Lithografie des Palacio de Hierro in Mexiko-Stadt bei der Eröffnung 1911 (Bild: Historical Archives of El Palacio de Hierro)

Gleich dem Bon Marché bezogen etliche Pariser „grands magasins“ ab den 1870er Jahren monumentale Neubauten – und prägten so die französische Begriffsdefinition. Die Vorgeschichte liegt demgegenüber in diffusem Halbdunkel: Nach der Auflösung der Zünfte des Ancien Régime im Revolutionsjahr 1791 entstanden neue Formen des Handels – Novitätengeschäfte, Ladenpassagen, „Großbasare“ –, deren Synthese die Warenhäuser zogen. Als Urahn aller „grands magasins“ gilt der 1852 gegründete Bon Marché; die durch Giedion gefeierten Erweiterungsbauten des Stammhauses, die Louis-Charles Boileau zwischen 1872 und 1887 vornahm, fixierten die architektonischen Grundmerkmale des Gebäudetyps: Fassaden mit großflächigen Fenstern; im Innern weiträumige Plateaus, getragen durch Pfeiler und Säulen; als Clou eine Riesenhalle mit Monumentaltreppe unter einem oft kuppelförmigen Glasdach. Die Schau punktet hier nicht nur mit prächtigen Zeichnungen und Lithografien des Printemps, der Samaritaine und exotischerer Warenhäuser in Kairo und Sofia, Buenos Aires und Mexiko-Stadt, sondern auch mit originalen Architekturelementen wie goldblumenförmigen schmiedeeisernen Treppenbrüstungen, Fayencekacheln mit den Konterfeis kaufwütiger Kundinnen sowie einer floralen Flügeltür des Jugendstil-Glasermeisters Jacques Gruber.
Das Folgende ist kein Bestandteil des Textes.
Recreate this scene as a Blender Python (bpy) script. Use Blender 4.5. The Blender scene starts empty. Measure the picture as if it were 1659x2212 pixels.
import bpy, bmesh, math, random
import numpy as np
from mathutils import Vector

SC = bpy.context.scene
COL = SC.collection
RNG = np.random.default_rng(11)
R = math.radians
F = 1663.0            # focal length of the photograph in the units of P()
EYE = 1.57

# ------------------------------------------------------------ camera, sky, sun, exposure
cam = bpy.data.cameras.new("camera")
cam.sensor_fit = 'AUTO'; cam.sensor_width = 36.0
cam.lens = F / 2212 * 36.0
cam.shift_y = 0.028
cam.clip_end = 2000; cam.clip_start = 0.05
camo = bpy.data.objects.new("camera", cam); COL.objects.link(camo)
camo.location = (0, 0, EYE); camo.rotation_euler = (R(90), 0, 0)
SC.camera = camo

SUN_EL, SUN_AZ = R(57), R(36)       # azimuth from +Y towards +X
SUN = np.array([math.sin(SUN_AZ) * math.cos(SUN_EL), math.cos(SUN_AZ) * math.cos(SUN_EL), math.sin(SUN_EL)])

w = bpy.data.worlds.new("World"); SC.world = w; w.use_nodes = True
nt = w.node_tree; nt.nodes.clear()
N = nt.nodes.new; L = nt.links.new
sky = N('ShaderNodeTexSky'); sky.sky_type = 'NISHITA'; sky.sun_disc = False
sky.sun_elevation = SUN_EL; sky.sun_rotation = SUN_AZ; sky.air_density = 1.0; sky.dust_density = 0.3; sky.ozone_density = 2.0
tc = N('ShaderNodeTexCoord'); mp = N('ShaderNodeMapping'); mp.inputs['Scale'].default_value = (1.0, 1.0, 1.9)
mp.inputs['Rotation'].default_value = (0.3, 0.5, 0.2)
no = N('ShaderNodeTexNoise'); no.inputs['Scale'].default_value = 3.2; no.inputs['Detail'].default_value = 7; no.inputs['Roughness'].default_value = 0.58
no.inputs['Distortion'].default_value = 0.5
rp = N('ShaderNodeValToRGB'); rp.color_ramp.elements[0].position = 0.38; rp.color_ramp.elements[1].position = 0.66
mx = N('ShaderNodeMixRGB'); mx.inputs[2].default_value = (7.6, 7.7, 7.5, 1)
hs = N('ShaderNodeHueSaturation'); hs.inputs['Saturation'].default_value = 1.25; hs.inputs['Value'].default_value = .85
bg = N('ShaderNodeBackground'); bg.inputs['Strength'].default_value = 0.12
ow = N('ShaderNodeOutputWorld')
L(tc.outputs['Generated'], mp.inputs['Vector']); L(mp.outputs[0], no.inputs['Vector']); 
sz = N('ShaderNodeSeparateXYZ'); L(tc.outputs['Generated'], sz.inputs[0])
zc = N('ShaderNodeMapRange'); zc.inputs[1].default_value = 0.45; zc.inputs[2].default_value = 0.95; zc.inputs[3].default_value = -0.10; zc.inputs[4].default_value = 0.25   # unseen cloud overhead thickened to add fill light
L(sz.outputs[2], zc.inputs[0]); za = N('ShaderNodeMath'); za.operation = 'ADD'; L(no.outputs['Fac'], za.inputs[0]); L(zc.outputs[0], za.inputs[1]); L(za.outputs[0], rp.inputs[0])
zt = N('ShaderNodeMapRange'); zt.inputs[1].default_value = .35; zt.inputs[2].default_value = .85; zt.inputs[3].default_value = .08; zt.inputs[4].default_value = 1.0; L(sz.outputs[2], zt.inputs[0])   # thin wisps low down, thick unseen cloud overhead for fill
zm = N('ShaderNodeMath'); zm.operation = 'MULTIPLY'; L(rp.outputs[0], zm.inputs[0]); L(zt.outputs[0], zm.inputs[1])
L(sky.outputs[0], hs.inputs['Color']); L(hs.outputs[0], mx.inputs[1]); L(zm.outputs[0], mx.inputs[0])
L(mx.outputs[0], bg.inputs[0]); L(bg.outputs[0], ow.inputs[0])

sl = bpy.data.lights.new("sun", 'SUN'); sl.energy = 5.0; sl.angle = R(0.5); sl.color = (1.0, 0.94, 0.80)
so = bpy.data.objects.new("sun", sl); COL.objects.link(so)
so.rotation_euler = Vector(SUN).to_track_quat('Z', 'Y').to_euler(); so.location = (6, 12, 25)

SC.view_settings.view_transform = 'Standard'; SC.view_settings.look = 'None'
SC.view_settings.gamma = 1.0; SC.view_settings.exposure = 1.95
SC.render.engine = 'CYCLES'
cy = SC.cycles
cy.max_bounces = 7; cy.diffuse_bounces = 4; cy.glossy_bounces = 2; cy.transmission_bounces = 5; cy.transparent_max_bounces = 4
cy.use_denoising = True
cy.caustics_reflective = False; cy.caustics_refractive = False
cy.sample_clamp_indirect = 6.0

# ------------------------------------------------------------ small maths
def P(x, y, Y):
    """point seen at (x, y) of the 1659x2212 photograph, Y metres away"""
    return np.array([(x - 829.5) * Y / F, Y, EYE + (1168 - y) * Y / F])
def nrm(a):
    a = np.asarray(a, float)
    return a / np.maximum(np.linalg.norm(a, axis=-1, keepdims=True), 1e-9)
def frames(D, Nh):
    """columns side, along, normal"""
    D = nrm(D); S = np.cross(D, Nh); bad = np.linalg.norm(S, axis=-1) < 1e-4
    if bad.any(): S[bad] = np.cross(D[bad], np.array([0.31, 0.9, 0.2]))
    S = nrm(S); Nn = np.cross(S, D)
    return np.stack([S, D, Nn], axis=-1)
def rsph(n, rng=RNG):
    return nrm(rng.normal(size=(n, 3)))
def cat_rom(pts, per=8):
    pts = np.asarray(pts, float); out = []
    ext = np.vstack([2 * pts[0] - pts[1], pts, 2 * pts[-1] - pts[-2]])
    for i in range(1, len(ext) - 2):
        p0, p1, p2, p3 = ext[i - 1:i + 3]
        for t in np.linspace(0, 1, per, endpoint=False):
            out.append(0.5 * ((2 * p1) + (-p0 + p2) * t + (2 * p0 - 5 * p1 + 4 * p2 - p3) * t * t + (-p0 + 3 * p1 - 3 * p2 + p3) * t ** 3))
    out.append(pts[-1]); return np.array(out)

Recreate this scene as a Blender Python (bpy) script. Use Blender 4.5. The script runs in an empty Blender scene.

Ansicht der Schau: links eine Treppenbrüstung des Bon Marché (um 1923), in der Mitte eine Flügeltür von Jacques Gruber für den Magasin Vaxelaire in Nancy (1901), ganz rechts eine Säule von Louis-Charles Boileau für den Bon Marché (um 1887) (Bild: zit)

Die Jahrzehnte zwischen 1850 und 1930, die das erste der drei Kapitel beleuchtet, waren jene der Expansion und Innovation. Nicht nur wuchsen die „grands magasins“ ins Riesenhafte und kolonisierten die ganze Welt (mit Ausnahme Asiens). Sie erfanden oder popularisierten auch Geschäftsmodelle (kleine Erträge in großer Zahl; rasche Warenrotation), Verkaufsweisen (angeschlagene Fixpreise; Kauf auf Kredit), Abrechnungsmethoden (die Registrierkasse), Dispositive der Präsentation (Ladentische als „Verkaufsinseln“ auf freien Flächen; Schaufensterpuppen), Vektoren der Werbung (Verkaufskataloge; saisonale Sonderangebote), einen Modus des Personalmanagements (den man als „despotischen Paternalismus“ beschreiben könnte).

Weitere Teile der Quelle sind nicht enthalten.